Annuity
Should I buy an annuity? It is an often-asked question when it comes to planning for retirement. On one hand, investing in a pension scheme (or other vehicle) to buy an annuity before the age of 75 will give a guaranteed income good for the remainder of your living days. It is seen as a responsible investment to make and will ensure that you live comfortably in the years after retirement. On the other hand however, annuity rates are so fickle that by the time it comes to buying an annuity, the annuity rates may be so low that return on investment is poor. In such circumstances, thoughts about that alternative investment vehicle that could have performed much better than an annuity scheme begin to surface, leaving us to question again whether we should buy into an annuity.
For most who have objections about annuity schemes it is the fact that by the age of 75 they must spend 75% of their pension fund on buying an annuity. Furthermore, should they depart this earth without enjoying the fruits of their annuity purchase, whatever funds remain unused are taken by the insurance company, leaving relatives and dependants without a penny. All this is set to change in 2006, when an alternative to the annuity scheme - ASIs - is to be launched by the government. But, even with ASIs in place the question of whether to buy into an annuity scheme still remains.
Factors to consider when buying into an annuity scheme
So, what factors should investors consider before opting to buy an annuity?
1) A standard annuity scheme will allow you to receive 25% of your pension fund as a tax-free lump sum. This is great for those people who want to realise some immediate benefit of their pension fund. It is important to shop around though for the best annuity provider, as some providers will place stipulations on how that 25% is used.
2) There are different types of annuity products for consumers to choose from. The most popular type is the standard fixed annuity, that offers immediate payout together with fixed payouts for the rest of your life.
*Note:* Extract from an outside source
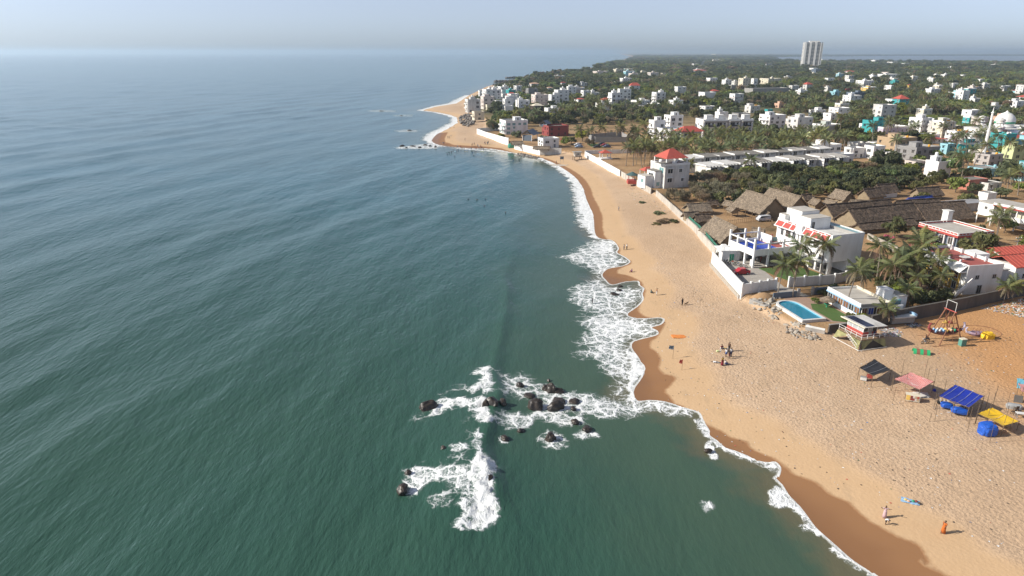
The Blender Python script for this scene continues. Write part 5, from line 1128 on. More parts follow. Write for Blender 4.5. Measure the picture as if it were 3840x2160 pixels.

This type of annuity accounts for some 80% of annuities purchased. Making up the remaining 20% of annuities are variable annuities either with fixed or variable investments. Which one you choose is dependent upon your personal circumstances.
3) For a married person, spouse benefit is available to annuity policyholders. This allows payment of annuity funds to the policyholder's spouse in the event of the policyholder's death. Be aware though that the period spouse benefit is paid out for generally runs from the date at which the policy is taken out. So, should you take out a 10-year spouse benefit and die nine years later, your spouse will only receive benefit for one year. Additionally, spouse benefit reduces the amount of regular income you receive from your annuity. For married couples, it may be more beneficial to opt for a joint-life annuity policy instead.